# EXERCISE TASK:
From the first line of the data below, repeat each line exactly until you reach the line with "rng = np.random.default_rng(7);"; include that line too.
-- begin --
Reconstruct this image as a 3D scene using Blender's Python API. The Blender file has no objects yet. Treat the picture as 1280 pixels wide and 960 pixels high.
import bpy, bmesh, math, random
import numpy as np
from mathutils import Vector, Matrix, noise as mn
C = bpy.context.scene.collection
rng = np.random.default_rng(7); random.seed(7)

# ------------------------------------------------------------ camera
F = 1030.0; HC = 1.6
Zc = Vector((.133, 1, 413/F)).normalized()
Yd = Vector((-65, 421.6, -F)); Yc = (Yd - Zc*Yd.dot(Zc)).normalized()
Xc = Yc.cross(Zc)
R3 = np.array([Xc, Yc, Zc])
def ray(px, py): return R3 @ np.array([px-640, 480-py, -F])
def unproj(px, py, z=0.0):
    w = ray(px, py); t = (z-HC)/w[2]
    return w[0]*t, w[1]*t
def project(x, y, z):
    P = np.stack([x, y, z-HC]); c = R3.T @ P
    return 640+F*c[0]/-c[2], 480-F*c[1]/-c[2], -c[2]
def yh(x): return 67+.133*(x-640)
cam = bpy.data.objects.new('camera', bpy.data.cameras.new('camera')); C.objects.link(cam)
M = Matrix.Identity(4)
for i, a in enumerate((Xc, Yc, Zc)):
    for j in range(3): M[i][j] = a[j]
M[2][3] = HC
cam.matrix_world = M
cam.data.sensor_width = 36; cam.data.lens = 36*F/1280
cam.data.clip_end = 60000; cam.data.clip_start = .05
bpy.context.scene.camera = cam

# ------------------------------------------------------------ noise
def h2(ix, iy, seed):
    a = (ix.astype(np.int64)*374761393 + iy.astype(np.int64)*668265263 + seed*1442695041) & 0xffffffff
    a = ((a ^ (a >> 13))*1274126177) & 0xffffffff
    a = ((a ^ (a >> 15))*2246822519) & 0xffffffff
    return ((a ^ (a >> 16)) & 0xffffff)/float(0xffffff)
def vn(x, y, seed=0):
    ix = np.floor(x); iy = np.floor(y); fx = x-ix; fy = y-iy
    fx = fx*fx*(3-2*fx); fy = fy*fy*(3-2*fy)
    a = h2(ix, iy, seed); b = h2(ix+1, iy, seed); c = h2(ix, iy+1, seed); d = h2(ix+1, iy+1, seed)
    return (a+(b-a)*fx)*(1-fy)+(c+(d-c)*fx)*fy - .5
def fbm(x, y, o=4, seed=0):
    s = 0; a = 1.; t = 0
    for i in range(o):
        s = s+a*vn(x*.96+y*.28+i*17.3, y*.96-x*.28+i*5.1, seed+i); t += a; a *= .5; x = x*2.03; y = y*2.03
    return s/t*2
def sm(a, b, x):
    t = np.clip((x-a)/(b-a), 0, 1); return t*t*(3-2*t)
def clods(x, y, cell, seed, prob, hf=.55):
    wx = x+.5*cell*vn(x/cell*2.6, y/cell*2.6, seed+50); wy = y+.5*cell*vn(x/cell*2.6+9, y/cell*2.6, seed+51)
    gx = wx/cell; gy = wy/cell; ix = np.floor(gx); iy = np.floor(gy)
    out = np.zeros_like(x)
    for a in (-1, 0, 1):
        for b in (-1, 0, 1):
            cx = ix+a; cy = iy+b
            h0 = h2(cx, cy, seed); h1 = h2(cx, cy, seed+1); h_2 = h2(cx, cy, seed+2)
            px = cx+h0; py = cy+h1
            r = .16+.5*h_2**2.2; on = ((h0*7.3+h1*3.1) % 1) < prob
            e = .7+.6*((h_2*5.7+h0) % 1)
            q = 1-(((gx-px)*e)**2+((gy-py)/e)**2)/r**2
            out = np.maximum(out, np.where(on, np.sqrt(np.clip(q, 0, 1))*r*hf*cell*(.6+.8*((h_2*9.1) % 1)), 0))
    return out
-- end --
# COMPLETE OUTPUT:
Reconstruct this image as a 3D scene using Blender's Python API. The Blender file has no objects yet. Treat the picture as 1280 pixels wide and 960 pixels high.
import bpy, bmesh, math, random
import numpy as np
from mathutils import Vector, Matrix, noise as mn
C = bpy.context.scene.collection
rng = np.random.default_rng(7); random.seed(7)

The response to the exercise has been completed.